We believe that DU's defensive Colorado Matters statement was a shameful way to handle these allegations. Legal distancing minimized the real cost of sexual assault to our DU community and risked implying that there is nothing worth discussing, and no questions worth raising in this area. A July 9, 2014, Denver Post article suggests that there is, at the very least, another, troubling side to the story. No matter what factors prompted DU’s decision not to participate in the public conversation and instead issue distancing statements, we believe the administration missed a public opportunity to highlight what we are doing to tackle a serious problem, and what we aim to do in the future to improve our response to sexual violence.  DU's administration was called out on the CPR show as an example of a Colorado campus that is not handling this issue well, and was publicly criticized--we fear rightly--for creating an environment in which students do not feel confident that their allegations will be taken seriously and consistently handled with care and justice.  Whether or not this is accurate, the allegations made in this case are profoundly troubling, and dismissive press releases do little to dispel this damning characterization of our administration and the staff charged with oversight and action.  
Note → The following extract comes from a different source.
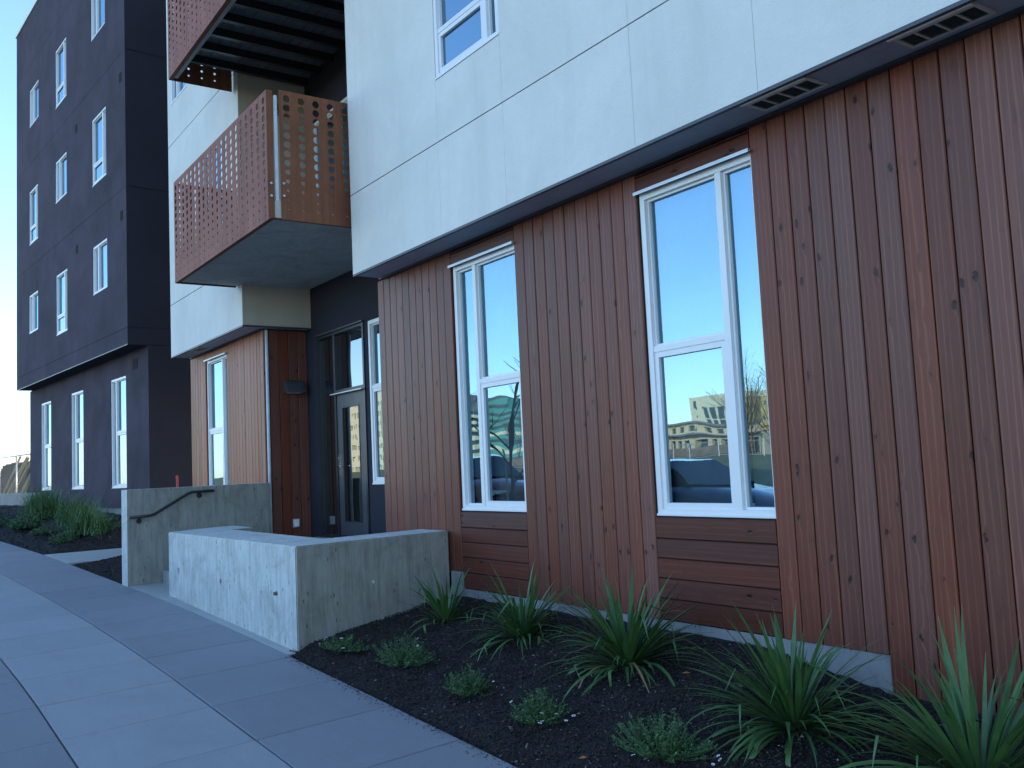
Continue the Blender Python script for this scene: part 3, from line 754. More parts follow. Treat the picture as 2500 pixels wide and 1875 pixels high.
MB().box(u0-.004, u1+.004, vf-.006, vf+.0, 4.318, 4.336).obj('drip_edge', M['soffit_trim'], G)
MB().box(u0-.03, u1+.03, vf-.03, vf+.16, 14.86, 14.95).box(u0-.03, u0+.0, vf+.16, 9, 14.86, 14.95).obj('parapet_cap', M['light_trim'], G)
gw = [(-6.61, -5.49, 1.435, 3.86), (-3.40, -2.28, 1.435, 3.86), (0, 1.11, 1.43, 3.86)]
bb = MB(); wall_panel(bb, u0-.25, u1, 1.0, 4.325, 0, gw, .12); bb.obj('lower_wall', M['stucco_dark'], G)
MB().quad((uq, 0, 1.0), (uq, 9, 1.0), (uq, 9, 4.325), (uq, 0, 4.325)).obj('lower_wall', M['stucco_dark2'], G)
MB().box(u0-.24, u1-.01, .14, 9, .9, 4.32).obj('wall_core', M['black'], G)
MB().box(u0-.25, u1-.01, .03, 9, -.2, .998).obj('foundation', M['conc_found'], G)
for (a, c, p, q) in gw: window(G, a+.002, c-.002, p+.002, q-.002, .012, mull=a+.34, trans=2.655, tside='R', depth=.10)
def vent(u, z, v, wd=.17, ht=.2, n=4):
    b = MB()
    for i in range(n): b.box(u, u+wd, v-.008, v+.004, z+i*ht/n+ht/n*.55, z+(i+1)*ht/n)
    b.box(u, u+wd, v-.003, v-.001, z, z+ht); b.obj('wall_vent', M['vent_dark'], G)
vent(2.2, 9.9, vf); vent(2.2, 6.95, vf); vent(-1.25, 9.9, vf, .16); vent(-1.25, 6.97, vf, .16); vent(1.6, 3.92, 0, .34, .22)

# ================================================================== entry walls, steps, rail
b = MB()
outer = [(-7.883, 3.11), (-8.08, 4.80), (-8.62, 4.80), (-8.50, 3.655), (-11.36, 3.68), (-11.44, 3.98), (-12.20, 3.98), (-12.22, 3.70), (-11.797, 3.035)]
me = MB().prism(outer, -.5, .918).mesh('planter')
bm = bmesh.new(); bm.from_mesh(me)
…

Although the DU public statement to Colorado Matters--and statements within the DU community on May 6th and July 8th--framed the university’s Title IX problem as simply the complaint of one disgruntled person, we know that sexual violence is a widespread problem on all college campuses.  Studies suggest that between 1 and 5 and 1 in 4 women experience some form of sexual violence during their college years.  Importantly, a number of college men also experience sexual violence. In this larger context, it is an injustice to frame this problem as an isolated case with a lone disgruntled victim.  National statistics suggest that this problem affects a sizeable portion of campus populations and is vastly underreported.  The staff at our Center for Advocacy, Prevention, and Empowerment (CAPE) is well aware of this reality, as are faculty who teach (and learn) about issues of sexual violence in classes. Students themselves repeatedly recount personal stories of sexual assault that they or someone they know have experienced. We know, both anecdotally and empirically, that this is more than an isolated incident.  And even one victim is too many.  Given that we have started to address the problem of student drinking and how it impacts our DU community and academics- including proposing Friday classes--we find it especially shortsighted that we are not according the same level of importance to the discussion about sexual violence.
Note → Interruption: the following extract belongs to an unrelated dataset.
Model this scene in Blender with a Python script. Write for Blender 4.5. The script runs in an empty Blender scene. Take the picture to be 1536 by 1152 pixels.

We urge you to take this opportunity to address the issue of sexual violence on our campus more proactively.  We have too long heard how under-resourced, and in some cases behind the known best practices we are on this campus. Now is an ideal time to change the culture at DU so that we all understand the significance of Title IX and our legal responsibility vis-a-vis the Violence Against Women Act (VAWA).  We can create an educational environment in which we are all committed to reducing this violence on our campus community, and in which we can confidently entrust our administration to make sure victims of sexual assault feel knowledgeable and supported enough to come forward.  We envision a campus environment where students are encouraged to report incidents and seek available help for their trauma.
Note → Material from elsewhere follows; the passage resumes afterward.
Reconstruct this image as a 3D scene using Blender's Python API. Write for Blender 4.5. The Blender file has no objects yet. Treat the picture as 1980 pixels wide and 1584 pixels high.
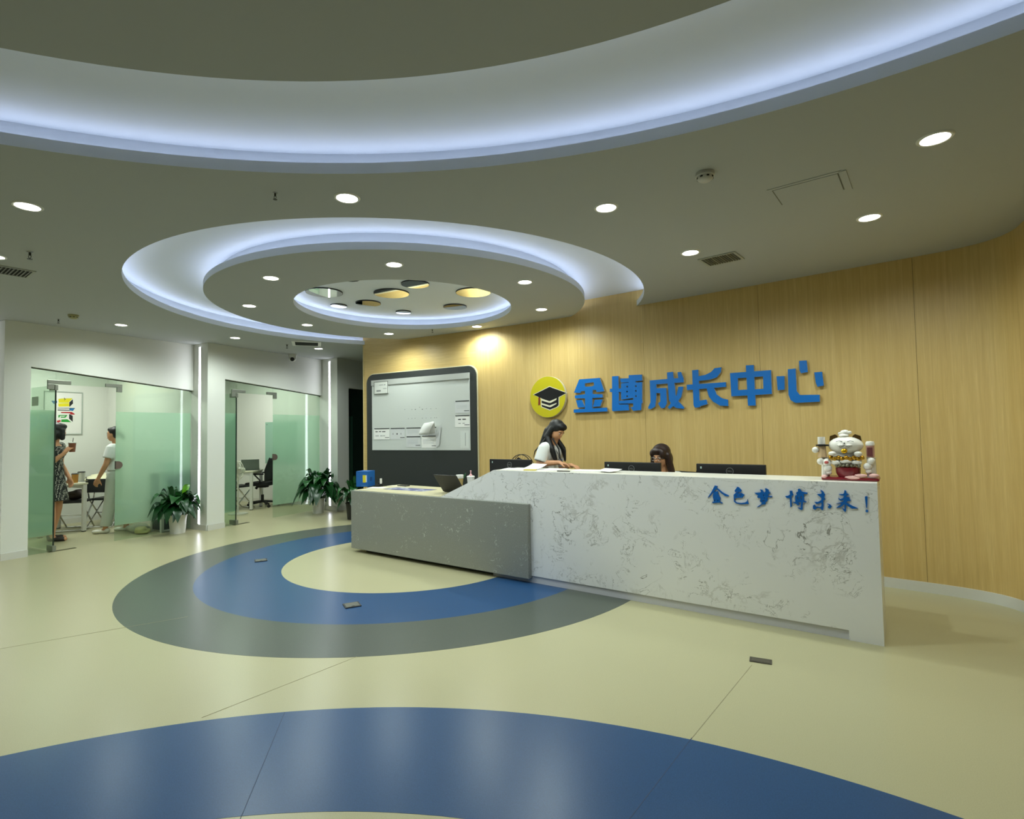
import bpy, bmesh, math, random
from mathutils import Vector, Matrix
from mathutils.geometry import tessellate_polygon
random.seed(7)
PI = math.pi
SC = bpy.context.scene
COL = SC.collection
R_ = math.radians

# ------------------------------------------------------------------ camera, world, exposure
FPX = 1045.0
cam_d = bpy.data.cameras.new('camera')
cam_d.sensor_fit = 'HORIZONTAL'
cam_d.sensor_width = 36.0
cam_d.lens = 36.0 * FPX / 1980.0
cam_d.clip_start = 0.05
cam_d.clip_end = 100
cam = bpy.data.objects.new('camera', cam_d)
COL.objects.link(cam)
CAM_H = 1.42
cam.matrix_world = (Matrix.Translation((0, 0, CAM_H)) @ Matrix.Rotation(R_(90 + 2.38), 4, 'X') @ Matrix.Rotation(R_(-1.0), 4, 'Z'))
SC.camera = cam

world = bpy.data.worlds.new('world')
SC.world = world
world.use_nodes = True
world.node_tree.nodes['Background'].inputs[0].default_value = (0.6, 0.65, 0.7, 1)
world.node_tree.nodes['Background'].inputs[1].default_value = 0.02

SC.view_settings.view_transform = 'Standard'
SC.view_settings.look = 'None'
SC.view_settings.gamma = 1.0
SC.view_settings.use_curve_mapping = False
SC.view_settings.exposure = 0.24
SC.cycles.use_denoising = True
SC.cycles.max_bounces = 6
SC.cycles.diffuse_bounces = 3
SC.cycles.glossy_bounces = 3
SC.cycles.transmission_bounces = 4
SC.cycles.transparent_max_bounces = 14
SC.cycles.use_adaptive_sampling = True
SC.cycles.adaptive_threshold = 0.1
SC.cycles.sample_clamp_indirect = 6.0
SC.cycles.caustics_reflective = False
SC.cycles.caustics_refractive = False

# strengths of the lamps the place has
DOWN_W = 10.0                    # watts of one recessed downlight
DOWN_COL = (0.89, 1.0, 0.95)
COVE_E = 4.6                     # emission of the cove light strips
COVE_COL = (0.74, 0.81, 1.0)
TUBE_E = 9.0                     # emission of the upright light strips
TUBE_COL = (0.90, 0.92, 1.0)

ZC = 2.876                       # ceiling height

# ------------------------------------------------------------------ materials
def srgb(r, g, b):
    f = lambda c: (c / 255 / 12.92) if c / 255 <= 0.04045 else ((c / 255 + 0.055) / 1.055) ** 2.4
    return (f(r), f(g), f(b), 1.0)

MATS = {}
def mat(name, col, rough=0.6, metal=0.0, spec=0.5, bump=0.0, bscale=80.0, vary=0.0, vscale=6.0, coat=0.0):
    """plain principled material with a little procedural variation"""
    if name in MATS:
        return MATS[name]
    m = bpy.data.materials.new(name)
    m.use_nodes = True
    nt = m.node_tree
    p = nt.nodes['Principled BSDF']
    p.inputs['Base Color'].default_value = col
    p.inputs['Roughness'].default_value = rough
    p.inputs['Metallic'].default_value = metal
    p.inputs['Specular IOR Level'].default_value = spec
    p.inputs['Coat Weight'].default_value = coat
    tc = nt.nodes.new('ShaderNodeTexCoord')
    if vary:
        n = nt.nodes.new('ShaderNodeTexNoise')
        n.inputs['Scale'].default_value = vscale
        n.inputs['Detail'].default_value = 4
        nt.links.new(tc.outputs['Object'], n.inputs['Vector'])
        mx = nt.nodes.new('ShaderNodeMix')
        mx.data_type = 'RGBA'
        mx.inputs['A'].default_value = tuple(c * (1 - vary) for c in col[:3]) + (1,)
        mx.inputs['B'].default_value = tuple(min(1, c * (1 + vary)) for c in col[:3]) + (1,)
        nt.links.new(n.outputs['Fac'], mx.inputs['Factor'])
        nt.links.new(mx.outputs['Result'], p.inputs['Base Color'])
    if bump:
        n = nt.nodes.new('ShaderNodeTexNoise')
        n.inputs['Scale'].default_value = bscale
        nt.links.new(tc.outputs['Object'], n.inputs['Vector'])
        b = nt.nodes.new('ShaderNodeBump')
        b.inputs['Strength'].default_value = bump
        b.inputs['Distance'].default_value = 0.01
        nt.links.new(n.outputs['Fac'], b.inputs['Height'])
        nt.links.new(b.outputs['Normal'], p.inputs['Normal'])
    MATS[name] = m
    return m

def emit(name, col, strength, lights=True):
    if name in MATS:
        return MATS[name]
    m = bpy.data.materials.new(name)
    m.use_nodes = True
    nt = m.node_tree
    nt.nodes.remove(nt.nodes['Principled BSDF'])
    e = nt.nodes.new('ShaderNodeEmission')
    e.inputs['Color'].default_value = tuple(col[:3]) + (1,)
    e.inputs['Strength'].default_value = strength
    nt.links.new(e.outputs[0], nt.nodes['Material Output'].inputs[0])
    if not lights:
        m.cycles.emission_sampling = 'NONE'
    MATS[name] = m
    return m

def ramp(nt, src, stops):
    r = nt.nodes.new('ShaderNodeValToRGB')
    els = r.color_ramp.elements
    while len(els) < len(stops):
        els.new(0.5)
    for e, (p, c) in zip(els, stops):
        e.position = p
        e.color = c if len(c) == 4 else tuple(c) + (1,)
    nt.links.new(src, r.inputs['Fac'])
    return r

def noise(nt, vec, scale, detail=4, dist=0.0, rough=0.5):
    n = nt.nodes.new('ShaderNodeTexNoise')
    n.inputs['Scale'].default_value = scale
    n.inputs['Detail'].default_value = detail
    n.inputs['Distortion'].default_value = dist
    n.inputs['Roughness'].default_value = rough
    nt.links.new(vec, n.inputs['Vector'])
    return n.outputs['Fac']

def mapping(nt, scale, rot=(0, 0, 0), coord='Object'):
    tc = nt.nodes.new('ShaderNodeTexCoord')
    mp = nt.nodes.new('ShaderNodeMapping')
    mp.inputs['Scale'].default_value = scale
    mp.inputs['Rotation'].default_value = rot
    nt.links.new(tc.outputs[coord], mp.inputs['Vector'])
    return mp.outputs['Vector']

def math_node(nt, op, a, b=None):
    n = nt.nodes.new('ShaderNodeMath')
    n.operation = op
    for i, v in enumerate((a, b)):
        if v is None:
            continue
        if isinstance(v, (int, float)):
            n.inputs[i].default_value = v
        else:
            nt.links.new(v, n.inputs[i])
    return n.outputs[0]

def mixc(nt, fac, a, b):
    n = nt.nodes.new('ShaderNodeMix')
    n.data_type = 'RGBA'
    for k, v in (('Factor', fac), ('A', a), ('B', b)):
        if isinstance(v, (int, float, tuple)):
            n.inputs[k].default_value = v
        else:
            nt.links.new(v, n.inputs[k])
    return n.outputs['Result']

def base(name, rough=0.5, spec=0.5):
    m = bpy.data.materials.new(name)
    m.use_nodes = True
    p = m.node_tree.nodes['Principled BSDF']
    p.inputs['Roughness'].default_value = rough
    p.inputs['Specular IOR Level'].default_value = spec
    MATS[name] = m
    return m, m.node_tree, p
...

In light of the above, we are calling on the DU administration to reverse course, and to become a recognized leader in safeguarding our campus community from these incidents of violence that have become disturbingly normalized, marginalized, dismissed, and often rendered invisible.  

It is time for DU to make the following improvements to our handling of sexual assault-related issues:

  • Proactive, comprehensive assessment of where we are and where our strengths and weaknesses lie with regard to prevention, education, investigation, and service. Following the University of Colorado at Boulder’s lead, we recommend commissioning a full-scale external review from a firm specializing in Title IX compliance, and following the recommendations of their report. Such a review can determine whether different Title IX responsibility areas across campus can be better coordinated, and recommend how compliance can be built into the uppermost administrative power structure. (For more on CU’s post-report decisions, see here.)
  • Reform and upgrade of our infrastructural commitments to effectively address sexual assault. In recent correspondence with other universities on the Front Range, we’ve learned that full-scale infrastructure entails at least the following:
    • A standalone investigative office, from which trained investigators, rather than the existing hearing boards, pursue sexual assault cases through a process which is made transparent to the university community. Hearing boards are widely understood in the field as ineffective, and often retraumatizing for victims. [Fn]
    • Full-scale support services for victims and survivors. All persons impacted by sexual assault should have access to fully trained and licensed, victim assistance counselors who understand both the reporting process and the mental health issues related to these issues. As it stands, we currently have a patchwork of general counseling services (not necessarily sexual assault-trained), a volunteer hotline network, and reference to outside services.
    • Robust prevention programming. We are grateful for the prevention programs we have had on campus over the last decade, but they are perpetually functioning on a thin and inconsistent base of financial and administrative support. We need a fully integrated prevention program that brings students up to speed in all areas and helps finally decrease the rates of sexual assault and change the cultural climate on this campus.
    • Meaningful training for faculty and staff regarding sexual assault, our university’s reporting and investigation process, and the programs available on campus.
  • More transparency to the campus community about how DU handles victims’ complaints. Although our sexual assault policy is made explicit on our DU website, the procedure for making a complaint, the process for adjudicating the complaint, and information about who exactly makes these determinations is nebulous to both faculty and students.  We need to know that our administration is doing everything it can to make sure victims feel safe and knowledgeable.  We do not have faith that students feel safe coming forward, much less going through the process. It is not clear to faculty or students how cases are adjudicated and by whom.
  • Mandatory trainings regarding consent and Title IX for everyone across campus.  These should not be voluntary or episodic, nor should these be reduced to a few minutes during first year orientation.  We can do better, and we need more explicit discussions, policies, and education regarding this issue.  
  • More resources for CAPE.  We know this office has always struggled, and has been consistently underfunded and under-resourced.  We as faculty are continually frustrated to see the strain this work has put on the many directors and iterations of this office over the years.  We are frustrated that we are delegating such important responsibilities--namely victim advocacy and preventative education and outreach--to only one or two staff members who cannot possibly do this issue justice with the meager resources provided them. 

It is not too late for DU to become a leader in this area.  With this issue front and center in national media, and with DU’s reputation and mission centered on the “public good,” we can, and must, do better.  Now is the time.